De Nederlandsche Bank als partner in publiek- en private samenwerking tegen financieel-economische criminaliteit

    Inleiding

    Op 20 oktober heeft De Nederlandsche Bank (DNB) een brochure gepubliceerd met haar algemene visie op de samenwerking in de strijd tegen financieel-economische criminaliteit. In het daarbij behorende nieuwsbericht onderschrijft DNB het belang en de meerwaarde van deze samenwerking.

    Samenwerking tussen publieke en private partijen

    In toenemende mate wordt samengewerkt tussen publieke en private partijen om financieel-economische criminaliteit tegen te gaan. Onder dergelijke criminaliteit wordt verstaan: witwassen, corruptie, fraude en terrorismefinanciering. De samenwerking tussen financiële instellingen en publieke instanties (te denken valt aan politie, opsporingsdiensten en toezichthouders, waaronder DNB) zijn projecten die een vorm van publiek-private samenwerking (PPS) zijn. Bij deze samenwerking wordt intelligence en data gedeeld en onderzoekscapaciteit gebundeld zonder commercieel oogmerk. 

    De Nederlandsche Bank

    DNB is momenteel voorzitter van de Financieel Expertise Centrum (FEC) Raad. Binnen het FEC-PPS werken DNB, Belastingdienst, FIOD, Financial Intelligence Unit (FIU) Nederland, Nationale Politie, Openbaar Ministerie, AFM, NVB en banken samen. De samenwerking in het FEC verband valt onder het wetsvoorstel Wet gegevensverwerking Samenwerkingsverbanden.

    In haar brochure geeft DNB aan dat, mits het passend is bij haar toezichtstaak, zij welwillend staat tegenover een deelneming aan specifieke samenwerkingsprojecten. Daarbij geeft DNB aan dat gedacht kan worden aan het delen van informatie en samen analyseren van data, ‘’uiteraard binnen wettelijke grenzen’’. 

    Wetsvoorstel Wet gegevensverwerking samenwerkingsverbanden

    Het wetsvoorstel gegevensverwerking Samenwerkingsverbanden is op 24 april 2020 bij de Tweede Kamer ingediend. In het wetsvoorstel wordt een juridische basis geboden voor het verwerken van (persoons)gegevens binnen verschillende samenwerkingsverbanden, waaronder het FEC. Vanuit onder andere het FEC, Openbaar Ministerie en politie zijn steunbetuigingen ontvangen voor het wetsvoorstel, maar daartegenover staan een flink aantal kritische reacties. Deze houden onder meer in dat:

    1. de inbreuk op de privacy niet gerechtvaardigd is, omdat onder meer de wettelijke basis niet voldoende duidelijk en precies is;
    2. de noodzaak niet voldoende is onderbouwd;
    3. de taken en doelen van samenwerkingsverbanden veel te ruim zijn geformuleerd;
    4. de delegatie per algemene maatregel van bestuur een te laag niveau van regelgeving is;
    5. de waarborgen om de privacy te waarborgen onvoldoende zijn.
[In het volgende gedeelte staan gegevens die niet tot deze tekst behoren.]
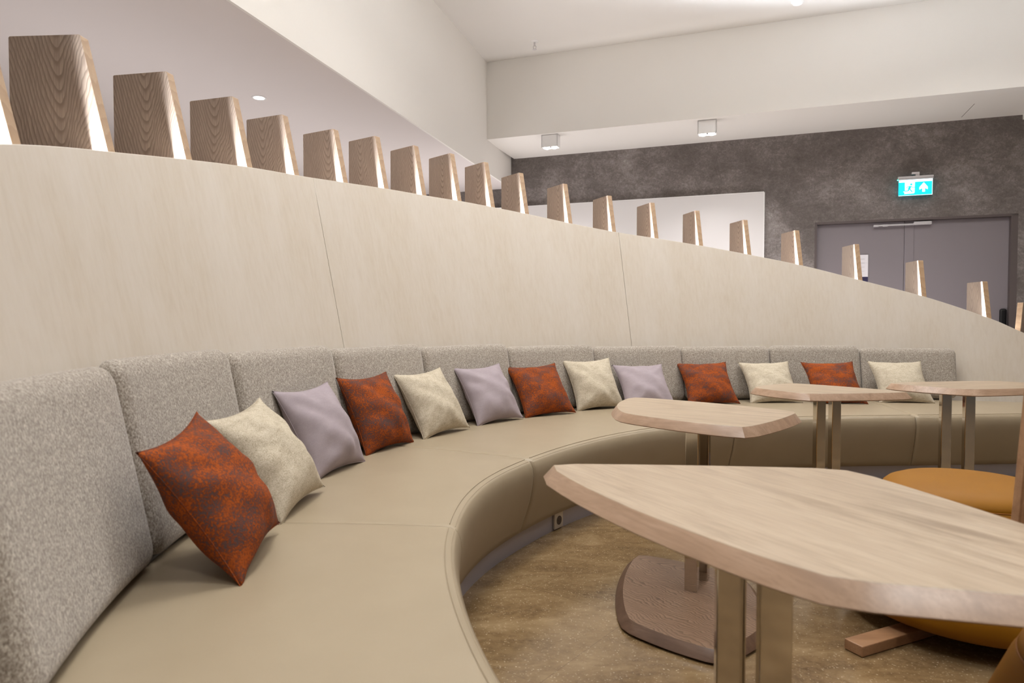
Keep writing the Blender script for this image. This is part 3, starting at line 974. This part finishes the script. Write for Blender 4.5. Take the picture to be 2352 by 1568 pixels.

    DNB concludeert dat binnen de grenzen van de wet informatie kan worden gedeeld en binnen het samenwerkingsverband data kan worden geanalyseerd. Dat (inmiddels al) informatie wordt uitgewisseld is niet te voorkomen, maar het komt mij goed voor dat wordt voorzien in een (betere) grondslag voor gegevensverwerking en -uitwisseling in en binnen dergelijke samenwerkingsverbanden en dat aan private partijen geen informatie wordt verstrekt, maar daarvan slechts wordt verkregen. Voorkomen dient te worden dat partijen zowel publiekelijk als ook via private weg tegelijk worden bevraagd of in private setting al worden geweigerd als bijvoorbeeld klant, voordat enige schuld vaststaat.